What this task involves
Could you give the data below again, exactly and completely?

Data
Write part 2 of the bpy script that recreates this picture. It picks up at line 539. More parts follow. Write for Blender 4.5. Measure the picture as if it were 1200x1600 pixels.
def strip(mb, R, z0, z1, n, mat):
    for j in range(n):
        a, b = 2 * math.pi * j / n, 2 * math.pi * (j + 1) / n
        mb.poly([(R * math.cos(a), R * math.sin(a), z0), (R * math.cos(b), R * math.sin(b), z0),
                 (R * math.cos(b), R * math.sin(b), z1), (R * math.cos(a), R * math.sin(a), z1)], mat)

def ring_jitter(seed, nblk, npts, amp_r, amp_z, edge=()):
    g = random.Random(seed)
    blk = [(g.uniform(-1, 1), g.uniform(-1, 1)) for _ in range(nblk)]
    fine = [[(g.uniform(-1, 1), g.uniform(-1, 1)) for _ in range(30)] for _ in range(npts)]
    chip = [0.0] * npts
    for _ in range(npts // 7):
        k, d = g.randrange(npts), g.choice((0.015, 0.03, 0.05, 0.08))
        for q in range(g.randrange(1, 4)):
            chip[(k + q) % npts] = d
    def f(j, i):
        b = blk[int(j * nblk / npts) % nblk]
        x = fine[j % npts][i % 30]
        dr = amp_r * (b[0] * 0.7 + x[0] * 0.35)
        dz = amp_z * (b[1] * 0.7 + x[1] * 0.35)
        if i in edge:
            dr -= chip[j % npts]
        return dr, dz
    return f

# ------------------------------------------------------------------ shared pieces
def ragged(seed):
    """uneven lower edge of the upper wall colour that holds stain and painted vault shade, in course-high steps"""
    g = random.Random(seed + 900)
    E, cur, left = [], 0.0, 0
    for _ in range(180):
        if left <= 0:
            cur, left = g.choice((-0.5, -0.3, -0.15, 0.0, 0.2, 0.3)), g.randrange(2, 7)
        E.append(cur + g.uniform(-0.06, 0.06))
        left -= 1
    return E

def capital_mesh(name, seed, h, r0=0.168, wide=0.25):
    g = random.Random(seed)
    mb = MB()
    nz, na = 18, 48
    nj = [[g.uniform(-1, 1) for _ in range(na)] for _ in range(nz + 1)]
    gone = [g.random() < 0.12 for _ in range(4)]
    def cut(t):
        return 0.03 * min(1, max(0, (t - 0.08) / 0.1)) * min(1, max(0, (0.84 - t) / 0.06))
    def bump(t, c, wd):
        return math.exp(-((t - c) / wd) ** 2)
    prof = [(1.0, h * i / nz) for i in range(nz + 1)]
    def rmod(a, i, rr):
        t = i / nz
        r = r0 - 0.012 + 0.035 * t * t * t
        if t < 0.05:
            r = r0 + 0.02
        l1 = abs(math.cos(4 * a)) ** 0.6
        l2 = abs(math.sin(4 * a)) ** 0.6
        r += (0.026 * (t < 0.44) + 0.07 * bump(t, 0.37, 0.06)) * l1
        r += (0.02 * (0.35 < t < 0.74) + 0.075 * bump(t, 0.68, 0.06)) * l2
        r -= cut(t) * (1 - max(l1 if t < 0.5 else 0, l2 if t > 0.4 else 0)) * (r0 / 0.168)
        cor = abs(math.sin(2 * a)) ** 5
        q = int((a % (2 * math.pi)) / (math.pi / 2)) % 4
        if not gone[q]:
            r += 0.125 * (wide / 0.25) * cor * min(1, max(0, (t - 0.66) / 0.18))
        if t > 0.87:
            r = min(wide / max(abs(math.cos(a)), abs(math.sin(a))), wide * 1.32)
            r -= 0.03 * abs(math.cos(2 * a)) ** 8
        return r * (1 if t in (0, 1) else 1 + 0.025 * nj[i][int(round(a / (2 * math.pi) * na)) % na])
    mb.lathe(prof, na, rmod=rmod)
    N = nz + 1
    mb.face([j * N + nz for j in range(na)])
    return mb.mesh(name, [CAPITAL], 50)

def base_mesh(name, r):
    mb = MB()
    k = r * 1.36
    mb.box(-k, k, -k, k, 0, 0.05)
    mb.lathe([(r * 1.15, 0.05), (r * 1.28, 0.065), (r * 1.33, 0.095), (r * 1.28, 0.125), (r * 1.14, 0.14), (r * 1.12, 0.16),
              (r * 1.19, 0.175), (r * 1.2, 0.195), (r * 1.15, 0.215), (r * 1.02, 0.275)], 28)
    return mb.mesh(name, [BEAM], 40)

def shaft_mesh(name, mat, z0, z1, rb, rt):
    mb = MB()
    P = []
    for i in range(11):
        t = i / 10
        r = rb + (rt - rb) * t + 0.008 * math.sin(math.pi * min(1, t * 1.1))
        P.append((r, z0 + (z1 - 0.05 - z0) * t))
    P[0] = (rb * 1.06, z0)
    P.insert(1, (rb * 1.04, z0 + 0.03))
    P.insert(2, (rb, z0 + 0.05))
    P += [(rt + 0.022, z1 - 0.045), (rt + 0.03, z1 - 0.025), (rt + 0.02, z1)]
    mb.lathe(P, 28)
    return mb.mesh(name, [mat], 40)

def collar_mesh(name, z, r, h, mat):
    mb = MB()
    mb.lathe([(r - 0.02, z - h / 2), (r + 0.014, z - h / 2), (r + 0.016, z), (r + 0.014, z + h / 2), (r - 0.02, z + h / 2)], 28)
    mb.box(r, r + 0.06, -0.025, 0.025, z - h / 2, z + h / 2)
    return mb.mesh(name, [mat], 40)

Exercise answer
Write part 2 of the bpy script that recreates this picture. It picks up at line 539. More parts follow. Write for Blender 4.5. Measure the picture as if it were 1200x1600 pixels.
def strip(mb, R, z0, z1, n, mat):
    for j in range(n):
        a, b = 2 * math.pi * j / n, 2 * math.pi * (j + 1) / n
        mb.poly([(R * math.cos(a), R * math.sin(a), z0), (R * math.cos(b), R * math.sin(b), z0),
                 (R * math.cos(b), R * math.sin(b), z1), (R * math.cos(a), R * math.sin(a), z1)], mat)

def ring_jitter(seed, nblk, npts, amp_r, amp_z, edge=()):
    g = random.Random(seed)
    blk = [(g.uniform(-1, 1), g.uniform(-1, 1)) for _ in range(nblk)]
    fine = [[(g.uniform(-1, 1), g.uniform(-1, 1)) for _ in range(30)] for _ in range(npts)]
    chip = [0.0] * npts
    for _ in range(npts // 7):
        k, d = g.randrange(npts), g.choice((0.015, 0.03, 0.05, 0.08))
        for q in range(g.randrange(1, 4)):
            chip[(k + q) % npts] = d
    def f(j, i):
        b = blk[int(j * nblk / npts) % nblk]
        x = fine[j % npts][i % 30]
        dr = amp_r * (b[0] * 0.7 + x[0] * 0.35)
        dz = amp_z * (b[1] * 0.7 + x[1] * 0.35)
        if i in edge:
            dr -= chip[j % npts]
        return dr, dz
    return f

# ------------------------------------------------------------------ shared pieces
def ragged(seed):
    """uneven lower edge of the upper wall colour that holds stain and painted vault shade, in course-high steps"""
    g = random.Random(seed + 900)
    E, cur, left = [], 0.0, 0
    for _ in range(180):
        if left <= 0:
            cur, left = g.choice((-0.5, -0.3, -0.15, 0.0, 0.2, 0.3)), g.randrange(2, 7)
        E.append(cur + g.uniform(-0.06, 0.06))
        left -= 1
    return E

def capital_mesh(name, seed, h, r0=0.168, wide=0.25):
    g = random.Random(seed)
    mb = MB()
    nz, na = 18, 48
    nj = [[g.uniform(-1, 1) for _ in range(na)] for _ in range(nz + 1)]
    gone = [g.random() < 0.12 for _ in range(4)]
    def cut(t):
        return 0.03 * min(1, max(0, (t - 0.08) / 0.1)) * min(1, max(0, (0.84 - t) / 0.06))
    def bump(t, c, wd):
        return math.exp(-((t - c) / wd) ** 2)
    prof = [(1.0, h * i / nz) for i in range(nz + 1)]
    def rmod(a, i, rr):
        t = i / nz
        r = r0 - 0.012 + 0.035 * t * t * t
        if t < 0.05:
            r = r0 + 0.02
        l1 = abs(math.cos(4 * a)) ** 0.6
        l2 = abs(math.sin(4 * a)) ** 0.6
        r += (0.026 * (t < 0.44) + 0.07 * bump(t, 0.37, 0.06)) * l1
        r += (0.02 * (0.35 < t < 0.74) + 0.075 * bump(t, 0.68, 0.06)) * l2
        r -= cut(t) * (1 - max(l1 if t < 0.5 else 0, l2 if t > 0.4 else 0)) * (r0 / 0.168)
        cor = abs(math.sin(2 * a)) ** 5
        q = int((a % (2 * math.pi)) / (math.pi / 2)) % 4
        if not gone[q]:
            r += 0.125 * (wide / 0.25) * cor * min(1, max(0, (t - 0.66) / 0.18))
        if t > 0.87:
            r = min(wide / max(abs(math.cos(a)), abs(math.sin(a))), wide * 1.32)
            r -= 0.03 * abs(math.cos(2 * a)) ** 8
        return r * (1 if t in (0, 1) else 1 + 0.025 * nj[i][int(round(a / (2 * math.pi) * na)) % na])
    mb.lathe(prof, na, rmod=rmod)
    N = nz + 1
    mb.face([j * N + nz for j in range(na)])
    return mb.mesh(name, [CAPITAL], 50)

def base_mesh(name, r):
    mb = MB()
    k = r * 1.36
    mb.box(-k, k, -k, k, 0, 0.05)
    mb.lathe([(r * 1.15, 0.05), (r * 1.28, 0.065), (r * 1.33, 0.095), (r * 1.28, 0.125), (r * 1.14, 0.14), (r * 1.12, 0.16),
              (r * 1.19, 0.175), (r * 1.2, 0.195), (r * 1.15, 0.215), (r * 1.02, 0.275)], 28)
    return mb.mesh(name, [BEAM], 40)

def shaft_mesh(name, mat, z0, z1, rb, rt):
    mb = MB()
    P = []
    for i in range(11):
        t = i / 10
        r = rb + (rt - rb) * t + 0.008 * math.sin(math.pi * min(1, t * 1.1))
        P.append((r, z0 + (z1 - 0.05 - z0) * t))
    P[0] = (rb * 1.06, z0)
    P.insert(1, (rb * 1.04, z0 + 0.03))
    P.insert(2, (rb, z0 + 0.05))
    P += [(rt + 0.022, z1 - 0.045), (rt + 0.03, z1 - 0.025), (rt + 0.02, z1)]
    mb.lathe(P, 28)
    return mb.mesh(name, [mat], 40)

def collar_mesh(name, z, r, h, mat):
    mb = MB()
    mb.lathe([(r - 0.02, z - h / 2), (r + 0.014, z - h / 2), (r + 0.016, z), (r + 0.014, z + h / 2), (r - 0.02, z + h / 2)], 28)
    mb.box(r, r + 0.06, -0.025, 0.025, z - h / 2, z + h / 2)
    return mb.mesh(name, [mat], 40)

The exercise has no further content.